• **Task statement**: Set the lines down again exactly, first line through the line that contains "random.seed(4)", with no pictures.

begin

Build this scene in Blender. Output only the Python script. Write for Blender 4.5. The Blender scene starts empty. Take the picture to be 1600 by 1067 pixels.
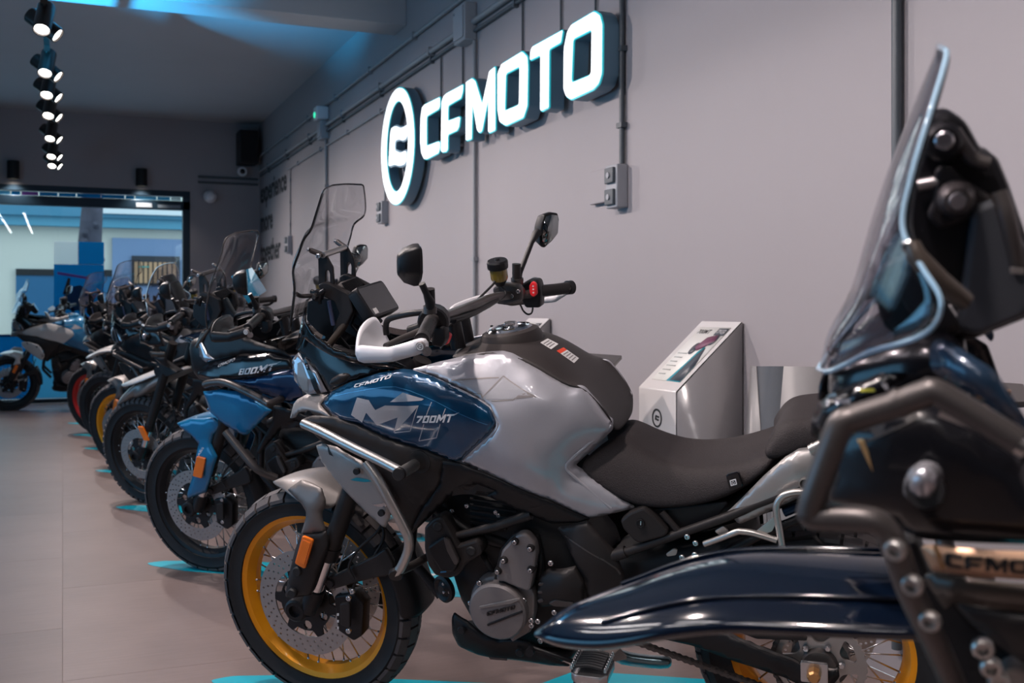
import bpy, bmesh, math, random
import numpy as np
from mathutils import Vector, Matrix
from mathutils.bvhtree import BVHTree
from mathutils.geometry import delaunay_2d_cdt
R = math.radians
C = bpy.context.scene.collection
sc = bpy.context.scene
random.seed(4)

# ------------------------------------------------------------------ camera
CAM_H = 1.1487
cam = bpy.data.cameras.new('camera')
cam_o = bpy.data.objects.new('camera', cam)
C.objects.link(cam_o)
cam_o.location = (0, 0, CAM_H)
cam_o.rotation_euler = (R(90), 0, -.3965)
cam.sensor_width = 36
cam.lens = 36 * 1677 / 1600
cam.shift_y = -49.3 / 1600
cam.clip_start = .02
cam.dof.use_dof = True
cam.dof.focus_distance = 2.75
cam.dof.aperture_fstop = 5.6
sc.camera = cam_o

# ------------------------------------------------------------------ world, light, exposure
w = bpy.data.worlds.new('sky')
sc.world = w
w.use_nodes = True
wn = w.node_tree
wn.nodes['Background'].inputs[0].default_value = (.64, .78, .87, 1)
wn.nodes['Background'].inputs[1].default_value = 2.35
sc.view_settings.view_transform = 'Standard'
sc.view_settings.look = 'None'
sc.view_settings.exposure = -.2
sc.view_settings.gamma = 1
sc.view_settings.use_curve_mapping = False


def area(name, loc, rot, size, size_y, power, color):
    l = bpy.data.lights.new(name, 'AREA')
    l.shape = 'RECTANGLE'
    l.size, l.size_y, l.energy, l.color = size, size_y, power, color
    o = bpy.data.objects.new(name, l)
    o.location, o.rotation_euler = loc, rot
    C.objects.link(o)
    return o


# daylight of the shop fronts: the street side at the far end, and the glazed front left of the camera
area('street_daylight', (-1.2, 14.2, 1.6), (R(-90), 0, 0), 5, 2.2, 14, (.3, .68, 1))
area('side_front_daylight', (-3.9, 4.5, 1.5), (R(100), 0, R(-90)), 7, 2.4, 120, (.22, .6, 1))


def spot(name, loc, target, power, ang, color=(1, .87, .82), blend=.6):
    l = bpy.data.lights.new(name, 'SPOT')
    l.energy, l.spot_size, l.spot_blend, l.color, l.shadow_soft_size = power, R(ang), blend, color, .05
    o = bpy.data.objects.new(name, l)
    o.location = loc
    o.rotation_euler = (Vector(target) - Vector(loc)).to_track_quat('-Z', 'Y').to_euler()
    C.objects.link(o)
    return o


# ------------------------------------------------------------------ materials
def mat(name, col, rough=.5, metal=0, coat=0, emit=None, es=1, spec=.5, noise=None, bump=None, trans=0):
    m = bpy.data.materials.new(name)
    m.use_nodes = True
    nt = m.node_tree
    b = nt.nodes['Principled BSDF']
    b.inputs['Base Color'].default_value = (*col, 1)
    b.inputs['Roughness'].default_value = rough
    b.inputs['Metallic'].default_value = metal
    b.inputs['Coat Weight'].default_value = coat
    b.inputs['Coat Roughness'].default_value = .04
    b.inputs['Specular IOR Level'].default_value = spec
    if emit:
        b.inputs['Emission Color'].default_value = (*emit, 1)
        b.inputs['Emission Strength'].default_value = es
    tc = nt.nodes.new('ShaderNodeTexCoord')
    if noise:
        sca, amt = noise
        n = nt.nodes.new('ShaderNodeTexNoise')
        n.inputs['Scale'].default_value = sca
        n.inputs['Detail'].default_value = 5
        mx = nt.nodes.new('ShaderNodeMix')
        mx.data_type = 'RGBA'
        mx.inputs[6].default_value = (*[c * (1 - amt) for c in col], 1)
        mx.inputs[7].default_value = (*[min(1, c * (1 + amt)) for c in col], 1)
        nt.links.new(tc.outputs['Object'], n.inputs['Vector'])
        nt.links.new(n.outputs['Fac'], mx.inputs[0])
        nt.links.new(mx.outputs[2], b.inputs['Base Color'])
    if bump:
        sca, st = bump
        n = nt.nodes.new('ShaderNodeTexNoise')
        n.inputs['Scale'].default_value = sca
        n.inputs['Detail'].default_value = 3
        bp = nt.nodes.new('ShaderNodeBump')
        bp.inputs['Strength'].default_value = st
        bp.inputs['Distance'].default_value = .002
        nt.links.new(tc.outputs['Object'], n.inputs['Vector'])
        nt.links.new(n.outputs['Fac'], bp.inputs['Height'])
        nt.links.new(bp.outputs['Normal'], b.inputs['Normal'])
    return m


def film(name, col):
    """printed translucent film"""
    m = bpy.data.materials.new(name)
    m.use_nodes = True
    nt = m.node_tree
    b = nt.nodes['Principled BSDF']
    b.inputs['Base Color'].default_value = (*col, 1)
    t = nt.nodes.new('ShaderNodeBsdfTranslucent')
    t.inputs[0].default_value = (*col, 1)
    mx = nt.nodes.new('ShaderNodeMixShader')
    mx.inputs[0].default_value = .7
    nt.links.new(b.outputs[0], mx.inputs[1])
    nt.links.new(t.outputs[0], mx.inputs[2])
    nt.links.new(mx.outputs[0], nt.nodes['Material Output'].inputs[0])
    return m


def clear(name, tint, ior=1.45, rough=.0, fac=None):
    """thin clear sheet: tinted transmission plus fresnel gloss"""
    m = bpy.data.materials.new(name)
    m.use_nodes = True
    nt = m.node_tree
    for n in list(nt.nodes):
        nt.nodes.remove(n)
    out = nt.nodes.new('ShaderNodeOutputMaterial')
    tr = nt.nodes.new('ShaderNodeBsdfTransparent')
    tr.inputs[0].default_value = (*tint, 1)
    gl = nt.nodes.new('ShaderNodeBsdfGlossy')
    gl.inputs['Roughness'].default_value = rough
    fr = nt.nodes.new('ShaderNodeFresnel')
    fr.inputs[0].default_value = ior
    mx = nt.nodes.new('ShaderNodeMixShader')
    # the sheet has two faces: on the inner one the index is inverted
    ge = nt.nodes.new('ShaderNodeNewGeometry')
    mr = nt.nodes.new('ShaderNodeMapRange')
    mr.inputs[3].default_value, mr.inputs[4].default_value = ior, 1 / ior
    nt.links.new(ge.outputs['Backfacing'], mr.inputs[0])
    nt.links.new(mr.outputs[0], fr.inputs[0])
    nt.links.new(fr.outputs[0], mx.inputs[0])
    nt.links.new(tr.outputs[0], mx.inputs[1])
    nt.links.new(gl.outputs[0], mx.inputs[2])
    nt.links.new(mx.outputs[0], out.inputs[0])
    return m


M = dict(
    silver=mat('pearl_silver_paint', (.40, .40, .44), .3, .25, 1, noise=(900, .06)),
    silver_mat=mat('satin_grey_paint', (.235, .215, .208), .42, .3, .2),
    fender_grey=mat('matt_grey_fender_paint', (.15, .135, .13), .45, .2, .1),
    shroud=mat('light_satin_grey_paint', (.36, .33, .315), .42, .25, .2),
    teal=mat('teal_vinyl', (.0, .30, .38), .35),  # flat teal for the patch on the shroud
    blue=mat('deep_blue_paint', (.002, .052, .125), .22, .35, 1),
    cyan_blue=mat('bright_blue_paint', (.001, .155, .34), .3, .2, .8),
    white=mat('white_plastic', (.72, .72, .76), .35, 0, .2),
    white_paint=mat('white_paint', (.62, .6, .58), .3, 0, .6),
    black=mat('black_plastic', (.009, .009, .011), .42, spec=.35, bump=(900, .15)),
    gloss=mat('gloss_black', (.006, .006, .008), .22, 0, .25),
    navy=mat('midnight_blue_paint', (.002, .005, .013), .10, 0, .6),
    dark=mat('dark_grey_plastic', (.022, .0195, .020), .45, spec=.3, bump=(1200, .12)),
    tanktop=mat('brown_black_plastic', (.030, .025, .025), .5, spec=.3, bump=(1500, .12)),
    seat=mat('grained_seat_vinyl', (.026, .021, .022), .62, spec=.3, noise=(420, .6), bump=(420, .9)),
    rubber=mat('tyre_rubber', (.014, .014, .016), .7, bump=(300, .2)),
    tread=mat('tread_rubber', (.085, .075, .077), .75, bump=(200, .3)),
    gold=mat('gold_anodised_rim', (.95, .36, .004), .32, .4, .3),
    bronze=mat('bronze_metal', (.55, .28, .11), .35, .7),
    red=mat('red_paint', (.7, .015, .012), .35, .1, .5),
    satin=mat('satin_silver_paint', (.38, .365, .36), .38, .55, .2),
    metal=mat('brushed_steel_tube', (.5, .48, .46), .33, .85),
    gunmetal=mat('gunmetal_tube', (.10, .09, .088), .38, .6),
    chrome=mat('chrome', (.75, .75, .77), .1, 1),
    steel=mat('disc_steel', (.42, .40, .39), .34, .8),
    engine=mat('engine_grey_paint', (.21, .19, .19), .42, .3),
    bolt=mat('bolt_zinc', (.6, .6, .62), .25, .95),
    teal_steel=mat('muffler_steel', (.16, .24, .27), .28, .8),
    orange=mat('orange_reflector', (.95, .2, .01), .18, 0, .6),
    red_switch=mat('red_switch', (.85, .03, .04), .35),
    amber=mat('amber_fluid', (.25, .17, .03), .1, 0, 1),
    screen_face=mat('display_glass', (.03, .03, .032), .12, 0, .6),
    mirror=mat('mirror_glass', (.30, .32, .32), .03, 1),
    graphic=mat('silver_vinyl_graphic', (.43, .40, .41), .4, .1),
    lettering=mat('pale_vinyl_lettering', (.75, .74, .76), .4),
    ink=mat('black_ink', (.012, .012, .014), .6),
    label=mat('white_label', (.7, .69, .69), .5),
    label_red=mat('red_label', (.75, .06, .02), .5),
    lens=mat('clear_lamp_lens', (.42, .42, .46), .08, .6, 1),
    gold_plate=mat('champagne_gold_panel', (.55, .34, .22), .38, .5),
    brown=mat('bronze_brown_paint', (.07, .055, .045), .4, .3, .3),
    glass=clear('clear_screen', (.88, .88, .89), 1.6),
    glass2=clear('thick_clear_screen', (.80, .79, .83), 2.0),
    smoke=clear('smoked_screen', (.40, .37, .36)),
    edge_lit=mat('acrylic_edge', (.33, .50, .64), .15, 0, 1),  # pale blue painted in for the bright gleam along the screen edge
    edge=clear('screen_edge_tint', (.10, .12, .13)),
    window=clear('window_glass', (.86, .95, .98)),
)


# ------------------------------------------------------------------ mesh helpers
def link(name, me, m, parent=None):
    if m is not None and not me.materials:
        me.materials.append(m)
    o = bpy.data.objects.new(name, me)
    C.objects.link(o)
    if parent:
        o.parent = parent
    return o


def finish(o, solid=0, bev=0, sub=0, seg=2, rim=None):
    if sub:
        s = o.modifiers.new('sub', 'SUBSURF')
        s.levels = s.render_levels = sub
    if solid:
        s = o.modifiers.new('thick', 'SOLIDIFY')
        s.thickness, s.offset = abs(solid), (-1 if solid > 0 else 0)
        if rim:
            o.data.materials.append(rim)
            s.material_offset_rim = 1
    if bev:
        b = o.modifiers.new('round', 'BEVEL')
        b.width, b.segments, b.limit_method, b.angle_limit = bev, seg, 'ANGLE', R(35)
    return o


def mesh(name, V, F, m, parent=None, ang=35, solid=0, bev=0, sub=0, rim=None, fix=True):
    me = bpy.data.meshes.new(name)
    me.from_pydata([tuple(v) for v in V], [], F)
    if fix:
        b = bmesh.new()
        b.from_mesh(me)
        bmesh.ops.recalc_face_normals(b, faces=b.faces)
        b.to_mesh(me)
        b.free()
    for p in me.polygons:
        p.use_smooth = True
    if ang and not sub:
        me.set_sharp_from_angle(angle=R(ang))
    return finish(link(name, me, m, parent), solid, bev, sub, rim=rim)


def box(name, lo, hi, m, parent=None, bev=0):
    x0, y0, z0 = lo
    x1, y1, z1 = hi
    V = [(x0, y0, z0), (x1, y0, z0), (x1, y1, z0), (x0, y1, z0), (x0, y0, z1), (x1, y0, z1), (x1, y1, z1), (x0, y1, z1)]
    F = [(0, 3, 2, 1), (4, 5, 6, 7), (0, 1, 5, 4), (1, 2, 6, 5), (2, 3, 7, 6), (3, 0, 4, 7)]
    return mesh(name, V, F, m, parent, bev=bev)


def spline(pts, n=6):
    """centripetal-ish Catmull-Rom through pts"""
    P = [Vector(p) for p in pts]
    if len(P) < 3:
        return P
    Q = [P[0] * 2 - P[1]] + P + [P[-1] * 2 - P[-2]]
    out = []
    for i in range(1, len(Q) - 2):
        a, b, c, d = Q[i - 1:i + 3]
        for k in range(n):
            t = k / n
            out.append(.5 * (2 * b + (c - a) * t + (2 * a - 5 * b + 4 * c - d) * t * t + (3 * b - a - 3 * c + d) * t ** 3))
    return out + [P[-1]]


def fillet(pts, r, n=5):
    P = [Vector(p) for p in pts]
    out = [P[0]]
    for i in range(1, len(P) - 1):
        a, b, c = P[i - 1:i + 2]
        u, v = (a - b), (c - b)
        d = min(r, u.length * .45, v.length * .45)
        s, e = b + u.normalized() * d, b + v.normalized() * d
        for k in range(n + 1):
            t = k / n
            out.append(s * (1 - t) ** 2 + b * 2 * t * (1 - t) + e * t * t)
    return out + [P[-1]]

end

• **Output**:
Build this scene in Blender. Output only the Python script. Write for Blender 4.5. The Blender scene starts empty. Take the picture to be 1600 by 1067 pixels.
import bpy, bmesh, math, random
import numpy as np
from mathutils import Vector, Matrix
from mathutils.bvhtree import BVHTree
from mathutils.geometry import delaunay_2d_cdt
R = math.radians
C = bpy.context.scene.collection
sc = bpy.context.scene
random.seed(4)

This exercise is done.